While Jess is the clear focus throughout Fellside, she is not the only point-of-view character. Fellside occasionally shifts to the thoughts of various workers in the prison from which the novel takes its name. I’ve heard a lot of people state they don’t like multiple POV stories in general; I am not one of those people. Exploring different perspectives tends to be one of my favorite parts of a novel. That said, I didn’t find the other perspectives in this novel nearly as compelling as Jess. In the long run, these shifts proved to be necessary the show the full scope of the story which Carey wanted to tell, but I found myself suffering through them.

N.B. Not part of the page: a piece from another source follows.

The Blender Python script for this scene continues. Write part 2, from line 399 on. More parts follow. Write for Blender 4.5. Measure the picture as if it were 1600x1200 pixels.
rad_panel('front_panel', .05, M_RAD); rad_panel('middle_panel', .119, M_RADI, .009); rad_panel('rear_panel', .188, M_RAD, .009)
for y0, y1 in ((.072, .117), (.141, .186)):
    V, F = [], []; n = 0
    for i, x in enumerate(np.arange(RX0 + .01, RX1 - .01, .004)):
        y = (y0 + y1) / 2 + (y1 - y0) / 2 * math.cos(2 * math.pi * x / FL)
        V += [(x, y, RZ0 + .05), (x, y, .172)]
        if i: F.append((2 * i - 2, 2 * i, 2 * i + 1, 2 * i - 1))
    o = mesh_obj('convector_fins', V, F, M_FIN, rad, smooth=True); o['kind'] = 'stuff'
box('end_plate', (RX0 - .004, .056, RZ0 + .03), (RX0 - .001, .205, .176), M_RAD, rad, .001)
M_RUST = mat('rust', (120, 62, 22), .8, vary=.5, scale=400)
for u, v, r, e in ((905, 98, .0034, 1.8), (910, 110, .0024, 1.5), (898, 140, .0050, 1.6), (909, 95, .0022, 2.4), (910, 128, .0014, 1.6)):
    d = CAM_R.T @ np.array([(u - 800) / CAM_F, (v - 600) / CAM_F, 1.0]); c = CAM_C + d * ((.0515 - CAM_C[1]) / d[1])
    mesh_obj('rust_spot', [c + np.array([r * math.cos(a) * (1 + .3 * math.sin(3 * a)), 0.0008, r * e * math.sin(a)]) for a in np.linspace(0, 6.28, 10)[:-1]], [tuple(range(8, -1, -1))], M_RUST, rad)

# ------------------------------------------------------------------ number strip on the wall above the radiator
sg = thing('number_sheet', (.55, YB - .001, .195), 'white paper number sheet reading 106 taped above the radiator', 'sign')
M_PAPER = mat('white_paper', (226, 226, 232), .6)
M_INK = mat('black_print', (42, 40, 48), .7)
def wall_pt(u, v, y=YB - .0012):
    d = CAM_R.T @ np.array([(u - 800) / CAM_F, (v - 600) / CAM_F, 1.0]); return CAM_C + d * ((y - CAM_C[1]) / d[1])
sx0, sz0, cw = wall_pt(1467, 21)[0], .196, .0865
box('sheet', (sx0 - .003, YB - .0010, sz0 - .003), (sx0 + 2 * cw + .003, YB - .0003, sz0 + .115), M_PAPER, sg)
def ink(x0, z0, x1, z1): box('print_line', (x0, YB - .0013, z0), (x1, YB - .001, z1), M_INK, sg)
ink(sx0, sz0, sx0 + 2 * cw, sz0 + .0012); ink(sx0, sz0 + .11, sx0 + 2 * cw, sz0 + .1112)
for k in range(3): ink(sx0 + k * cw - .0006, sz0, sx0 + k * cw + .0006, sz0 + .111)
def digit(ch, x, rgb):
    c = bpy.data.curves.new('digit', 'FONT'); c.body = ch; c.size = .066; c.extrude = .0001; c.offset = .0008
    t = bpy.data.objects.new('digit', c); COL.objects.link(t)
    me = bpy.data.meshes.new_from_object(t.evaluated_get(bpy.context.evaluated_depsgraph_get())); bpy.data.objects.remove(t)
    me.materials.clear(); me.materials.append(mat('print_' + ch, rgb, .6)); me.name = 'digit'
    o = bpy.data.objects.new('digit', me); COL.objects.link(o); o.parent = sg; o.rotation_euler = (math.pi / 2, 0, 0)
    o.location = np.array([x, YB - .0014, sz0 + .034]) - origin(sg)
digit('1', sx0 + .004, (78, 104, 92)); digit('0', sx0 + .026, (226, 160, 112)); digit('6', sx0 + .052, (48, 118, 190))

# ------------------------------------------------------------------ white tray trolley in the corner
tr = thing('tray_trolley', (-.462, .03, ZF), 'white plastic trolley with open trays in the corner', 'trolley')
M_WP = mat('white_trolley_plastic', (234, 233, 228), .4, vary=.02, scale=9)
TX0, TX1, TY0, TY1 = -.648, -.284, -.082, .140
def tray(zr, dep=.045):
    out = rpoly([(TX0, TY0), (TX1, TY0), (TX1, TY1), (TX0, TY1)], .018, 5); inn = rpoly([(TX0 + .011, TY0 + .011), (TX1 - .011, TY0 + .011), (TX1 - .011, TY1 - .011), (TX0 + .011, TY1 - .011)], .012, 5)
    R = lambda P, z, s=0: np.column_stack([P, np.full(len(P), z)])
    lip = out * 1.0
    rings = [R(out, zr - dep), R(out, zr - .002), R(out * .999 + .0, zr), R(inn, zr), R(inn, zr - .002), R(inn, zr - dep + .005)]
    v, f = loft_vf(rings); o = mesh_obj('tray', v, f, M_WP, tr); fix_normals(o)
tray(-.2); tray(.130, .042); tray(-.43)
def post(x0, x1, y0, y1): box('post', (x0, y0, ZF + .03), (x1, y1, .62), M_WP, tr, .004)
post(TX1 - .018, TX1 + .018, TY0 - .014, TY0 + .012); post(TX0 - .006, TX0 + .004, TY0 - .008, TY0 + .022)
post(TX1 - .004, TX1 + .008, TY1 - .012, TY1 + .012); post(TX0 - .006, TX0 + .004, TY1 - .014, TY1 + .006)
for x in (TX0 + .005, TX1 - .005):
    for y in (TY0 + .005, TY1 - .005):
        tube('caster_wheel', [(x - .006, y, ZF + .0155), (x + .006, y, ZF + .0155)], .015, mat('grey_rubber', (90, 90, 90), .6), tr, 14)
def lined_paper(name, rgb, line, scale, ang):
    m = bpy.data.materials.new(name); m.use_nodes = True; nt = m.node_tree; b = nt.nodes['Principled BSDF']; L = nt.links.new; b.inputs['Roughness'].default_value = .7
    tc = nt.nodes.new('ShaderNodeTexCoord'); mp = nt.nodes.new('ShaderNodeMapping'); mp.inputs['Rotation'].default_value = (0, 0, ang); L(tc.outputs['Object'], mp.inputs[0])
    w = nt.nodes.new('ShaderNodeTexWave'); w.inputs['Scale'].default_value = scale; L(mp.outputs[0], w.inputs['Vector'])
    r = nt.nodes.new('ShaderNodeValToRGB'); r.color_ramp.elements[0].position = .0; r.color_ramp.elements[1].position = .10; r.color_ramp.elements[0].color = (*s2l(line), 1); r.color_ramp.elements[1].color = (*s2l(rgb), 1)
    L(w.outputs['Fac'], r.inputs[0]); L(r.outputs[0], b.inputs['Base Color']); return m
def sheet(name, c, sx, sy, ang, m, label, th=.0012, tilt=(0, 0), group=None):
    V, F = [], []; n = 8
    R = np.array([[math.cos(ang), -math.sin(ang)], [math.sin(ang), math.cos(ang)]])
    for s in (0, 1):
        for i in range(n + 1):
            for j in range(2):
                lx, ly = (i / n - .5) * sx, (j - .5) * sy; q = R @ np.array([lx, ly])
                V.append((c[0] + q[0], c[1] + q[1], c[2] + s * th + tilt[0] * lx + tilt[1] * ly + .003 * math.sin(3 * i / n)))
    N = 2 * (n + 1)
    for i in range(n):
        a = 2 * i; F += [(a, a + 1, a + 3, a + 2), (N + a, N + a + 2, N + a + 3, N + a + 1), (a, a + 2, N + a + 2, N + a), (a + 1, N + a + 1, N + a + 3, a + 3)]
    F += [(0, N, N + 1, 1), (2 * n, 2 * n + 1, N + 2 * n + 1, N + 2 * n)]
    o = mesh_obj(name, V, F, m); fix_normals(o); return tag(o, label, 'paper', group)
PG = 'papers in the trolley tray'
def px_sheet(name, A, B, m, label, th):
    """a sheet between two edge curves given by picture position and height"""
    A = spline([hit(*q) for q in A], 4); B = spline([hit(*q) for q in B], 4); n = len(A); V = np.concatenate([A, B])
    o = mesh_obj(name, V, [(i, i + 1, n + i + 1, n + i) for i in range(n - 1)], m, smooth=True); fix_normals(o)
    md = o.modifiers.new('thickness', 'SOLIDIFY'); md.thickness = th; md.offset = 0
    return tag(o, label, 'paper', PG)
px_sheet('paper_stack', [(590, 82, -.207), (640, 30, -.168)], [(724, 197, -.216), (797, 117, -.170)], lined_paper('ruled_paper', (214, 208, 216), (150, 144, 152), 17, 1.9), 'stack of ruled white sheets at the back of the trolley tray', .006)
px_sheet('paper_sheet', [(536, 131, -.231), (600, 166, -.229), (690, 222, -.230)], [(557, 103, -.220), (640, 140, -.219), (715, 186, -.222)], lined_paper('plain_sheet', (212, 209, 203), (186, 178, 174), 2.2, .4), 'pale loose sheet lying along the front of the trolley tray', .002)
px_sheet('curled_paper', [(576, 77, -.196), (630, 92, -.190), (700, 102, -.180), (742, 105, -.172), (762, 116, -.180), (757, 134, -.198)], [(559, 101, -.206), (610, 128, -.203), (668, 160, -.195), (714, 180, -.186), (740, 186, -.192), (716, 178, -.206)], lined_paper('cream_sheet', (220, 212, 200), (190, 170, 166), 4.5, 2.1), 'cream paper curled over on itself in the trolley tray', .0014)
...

GoodReads users have largely categorized this book as horror, but the label doesn’t feel like a particularly good fit. There are supernatural elements to the story, in the form of a ghost who visits Jess, and there are spooky moments, but the overall atmosphere doesn’t scream “horror” to me. Fellside is somewhat of a mystery and a story about moral redemption; Jess feels a huge sense of moral culpability for an act which she cannot remember. How does one atone for a misdeed which exists as a blank spot in their memory? The appearance of the ghost allows Jess to attempt to work through this question as she questions the truth of everything she’s been told by the authorities.
There was a lot that I loved about this novel, but it felt hampered by uninteresting side plots and poor pacing at times. All in all, I felt this was worth reading, but I was a bit frustrated by how close this came to being great instead of just good.